I pureed my liver in the food processor. Mine was frozen in a big chunk too and I semi thawed it out, cut it into quarters with poultry shears and then put the remaining quarters back in the freezer, so now I will just pull out one at time for various recipes, which I puree it up for as well. 😉

Karen January 5, 2011 at 9:02 am

Do you put any beans in your chili? I read the recipe twice and did not find any beans mentioned.

lydia January 5, 2011 at 9:46 am

Hi Karen ~ no I do not add beans to my chili. I find they are super hard to digest even when they are properly soaked and prepared.

Rebecca November 8, 2011 at 10:26 pm

Soo, perfect timing. I just bought my first ever organic free range beef liver ever today and some more chili powder with the intent making chili in a couple days. I think the liver even comes ground. . .

Debra E December 9, 2013 at 10:27 am

If my family has never eaten liver, would we be able to taste it in this recipe or would it’s flavor be hidden?

lydia December 9, 2013 at 11:03 am

Read the notes I added to the post Debra – my family has NEVER noticed, even since the very first time! 😉

Debra E December 9, 2013 at 11:12 am

So sorry! Somehow I totally missed your notes! Thanks!

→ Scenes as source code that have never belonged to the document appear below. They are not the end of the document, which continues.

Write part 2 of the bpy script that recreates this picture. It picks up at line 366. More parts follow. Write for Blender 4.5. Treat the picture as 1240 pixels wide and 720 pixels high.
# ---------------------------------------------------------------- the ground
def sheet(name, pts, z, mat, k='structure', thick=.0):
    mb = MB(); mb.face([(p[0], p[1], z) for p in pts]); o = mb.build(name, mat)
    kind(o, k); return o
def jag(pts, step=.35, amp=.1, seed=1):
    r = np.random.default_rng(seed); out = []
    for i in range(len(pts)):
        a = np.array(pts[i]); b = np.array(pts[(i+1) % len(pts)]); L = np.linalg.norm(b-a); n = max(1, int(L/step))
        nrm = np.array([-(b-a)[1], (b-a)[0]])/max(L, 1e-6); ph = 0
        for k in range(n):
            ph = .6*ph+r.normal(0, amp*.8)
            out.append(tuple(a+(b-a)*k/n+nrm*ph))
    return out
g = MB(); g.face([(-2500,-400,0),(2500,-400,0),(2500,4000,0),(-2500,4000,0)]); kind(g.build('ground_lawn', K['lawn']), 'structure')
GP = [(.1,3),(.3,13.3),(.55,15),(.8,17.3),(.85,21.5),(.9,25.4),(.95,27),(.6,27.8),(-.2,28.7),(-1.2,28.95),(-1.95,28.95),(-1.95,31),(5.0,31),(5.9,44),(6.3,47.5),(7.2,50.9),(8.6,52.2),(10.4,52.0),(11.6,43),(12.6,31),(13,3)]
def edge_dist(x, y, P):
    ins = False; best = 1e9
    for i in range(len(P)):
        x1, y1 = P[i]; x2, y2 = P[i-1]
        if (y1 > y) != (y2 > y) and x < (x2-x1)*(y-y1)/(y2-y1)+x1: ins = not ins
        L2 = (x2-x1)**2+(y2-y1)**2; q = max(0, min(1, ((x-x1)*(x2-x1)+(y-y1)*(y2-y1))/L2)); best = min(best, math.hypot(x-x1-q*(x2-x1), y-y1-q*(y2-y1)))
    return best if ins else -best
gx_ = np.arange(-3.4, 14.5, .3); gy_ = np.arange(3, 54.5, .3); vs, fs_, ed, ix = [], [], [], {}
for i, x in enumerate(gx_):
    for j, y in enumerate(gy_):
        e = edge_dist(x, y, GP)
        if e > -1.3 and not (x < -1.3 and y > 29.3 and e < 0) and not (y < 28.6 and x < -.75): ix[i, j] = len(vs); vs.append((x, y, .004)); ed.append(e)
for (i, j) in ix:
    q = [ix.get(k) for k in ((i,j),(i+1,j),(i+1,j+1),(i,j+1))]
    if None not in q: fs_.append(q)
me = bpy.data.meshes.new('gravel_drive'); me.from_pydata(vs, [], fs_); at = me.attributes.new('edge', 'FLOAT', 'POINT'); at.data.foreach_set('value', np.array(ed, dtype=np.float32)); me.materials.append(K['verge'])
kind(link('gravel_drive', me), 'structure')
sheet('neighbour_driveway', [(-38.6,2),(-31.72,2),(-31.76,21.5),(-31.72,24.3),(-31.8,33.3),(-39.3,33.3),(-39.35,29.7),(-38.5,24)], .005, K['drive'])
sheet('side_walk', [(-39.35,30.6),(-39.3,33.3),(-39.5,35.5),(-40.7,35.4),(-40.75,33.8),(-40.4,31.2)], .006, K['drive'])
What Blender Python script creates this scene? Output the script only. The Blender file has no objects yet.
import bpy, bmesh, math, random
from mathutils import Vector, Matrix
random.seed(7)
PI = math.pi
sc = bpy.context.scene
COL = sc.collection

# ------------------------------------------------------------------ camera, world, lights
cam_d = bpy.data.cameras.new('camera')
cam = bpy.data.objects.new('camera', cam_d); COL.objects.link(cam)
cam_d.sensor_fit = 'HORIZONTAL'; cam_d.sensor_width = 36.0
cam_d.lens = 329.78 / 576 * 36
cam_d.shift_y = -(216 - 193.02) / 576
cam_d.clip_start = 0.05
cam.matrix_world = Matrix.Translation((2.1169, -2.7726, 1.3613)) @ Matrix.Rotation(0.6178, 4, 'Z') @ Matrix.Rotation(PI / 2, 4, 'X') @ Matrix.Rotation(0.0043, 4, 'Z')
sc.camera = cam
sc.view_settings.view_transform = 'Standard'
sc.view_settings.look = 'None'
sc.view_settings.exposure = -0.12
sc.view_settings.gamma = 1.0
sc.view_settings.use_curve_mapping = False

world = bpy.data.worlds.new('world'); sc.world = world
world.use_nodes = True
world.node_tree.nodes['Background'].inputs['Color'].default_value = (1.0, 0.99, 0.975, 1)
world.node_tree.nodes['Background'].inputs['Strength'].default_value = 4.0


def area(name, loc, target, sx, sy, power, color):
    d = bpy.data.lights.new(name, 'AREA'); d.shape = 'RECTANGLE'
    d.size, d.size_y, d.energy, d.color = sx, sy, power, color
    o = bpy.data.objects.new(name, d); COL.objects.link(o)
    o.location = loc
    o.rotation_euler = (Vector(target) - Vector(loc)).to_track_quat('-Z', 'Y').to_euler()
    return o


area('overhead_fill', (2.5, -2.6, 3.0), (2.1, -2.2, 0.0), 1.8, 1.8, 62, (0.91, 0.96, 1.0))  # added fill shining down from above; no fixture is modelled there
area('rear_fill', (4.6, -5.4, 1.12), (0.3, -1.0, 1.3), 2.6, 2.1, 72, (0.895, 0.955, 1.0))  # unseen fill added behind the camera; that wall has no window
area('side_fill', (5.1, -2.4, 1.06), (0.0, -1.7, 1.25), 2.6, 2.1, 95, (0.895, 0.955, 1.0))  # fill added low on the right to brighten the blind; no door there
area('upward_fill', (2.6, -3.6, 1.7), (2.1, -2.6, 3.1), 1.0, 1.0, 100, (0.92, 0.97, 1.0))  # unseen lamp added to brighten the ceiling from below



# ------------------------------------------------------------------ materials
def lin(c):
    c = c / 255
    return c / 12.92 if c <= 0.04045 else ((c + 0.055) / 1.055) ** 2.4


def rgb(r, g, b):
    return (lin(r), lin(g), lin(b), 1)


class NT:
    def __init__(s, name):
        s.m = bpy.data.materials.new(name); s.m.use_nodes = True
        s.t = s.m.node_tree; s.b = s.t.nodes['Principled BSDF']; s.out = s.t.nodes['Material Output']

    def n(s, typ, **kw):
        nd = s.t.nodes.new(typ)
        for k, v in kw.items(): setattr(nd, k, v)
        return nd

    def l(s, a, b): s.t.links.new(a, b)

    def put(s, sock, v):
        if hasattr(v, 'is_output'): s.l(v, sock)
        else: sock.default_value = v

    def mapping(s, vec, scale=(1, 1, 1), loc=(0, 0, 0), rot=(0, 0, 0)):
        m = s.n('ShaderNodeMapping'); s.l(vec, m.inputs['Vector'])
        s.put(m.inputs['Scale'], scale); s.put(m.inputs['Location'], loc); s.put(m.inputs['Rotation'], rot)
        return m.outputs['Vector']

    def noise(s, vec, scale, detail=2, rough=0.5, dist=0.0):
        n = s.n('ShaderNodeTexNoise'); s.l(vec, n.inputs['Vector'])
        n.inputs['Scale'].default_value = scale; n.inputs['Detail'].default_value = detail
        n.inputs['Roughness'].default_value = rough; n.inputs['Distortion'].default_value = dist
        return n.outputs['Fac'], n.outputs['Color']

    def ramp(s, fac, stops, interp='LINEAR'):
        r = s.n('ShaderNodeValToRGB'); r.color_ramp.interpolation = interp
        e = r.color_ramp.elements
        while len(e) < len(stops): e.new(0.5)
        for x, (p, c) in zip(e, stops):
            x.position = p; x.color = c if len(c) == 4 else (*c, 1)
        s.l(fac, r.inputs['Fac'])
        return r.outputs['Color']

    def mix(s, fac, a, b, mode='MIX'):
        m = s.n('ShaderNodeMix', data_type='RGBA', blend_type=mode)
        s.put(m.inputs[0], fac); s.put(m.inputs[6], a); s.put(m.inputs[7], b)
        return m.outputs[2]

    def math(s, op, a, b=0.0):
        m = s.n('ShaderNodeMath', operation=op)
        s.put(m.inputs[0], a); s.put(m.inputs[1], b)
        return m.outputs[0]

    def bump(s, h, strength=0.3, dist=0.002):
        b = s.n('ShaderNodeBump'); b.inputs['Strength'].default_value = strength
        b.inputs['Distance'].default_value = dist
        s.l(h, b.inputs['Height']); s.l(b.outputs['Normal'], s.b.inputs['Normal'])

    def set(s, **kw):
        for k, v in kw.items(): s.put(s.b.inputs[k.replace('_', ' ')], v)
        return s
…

Tina February 15, 2014 at 8:55 am

Lydia…thanks for all of your wonderful recipes! This may seem like a silly question, but does this recipe include a chili seasoning blend or is this just plain red chili pepper powder that you use? I feel like theses terms are used interchangeably sometimes, so I wasn’t sure. Thanks.

lydia February 15, 2014 at 8:57 am

Tina, I use a chili powder (which is more of a blend really), not just plain red chili pepper powder. I’m sure you could use that if it’s all you have on hand, but it might be a bit more spicy!

Tina February 15, 2014 at 9:22 am

Thanks…I actually never know what people mean when they say ‘chili powder,’ as my husband is from India so chili powder is a totally different thing!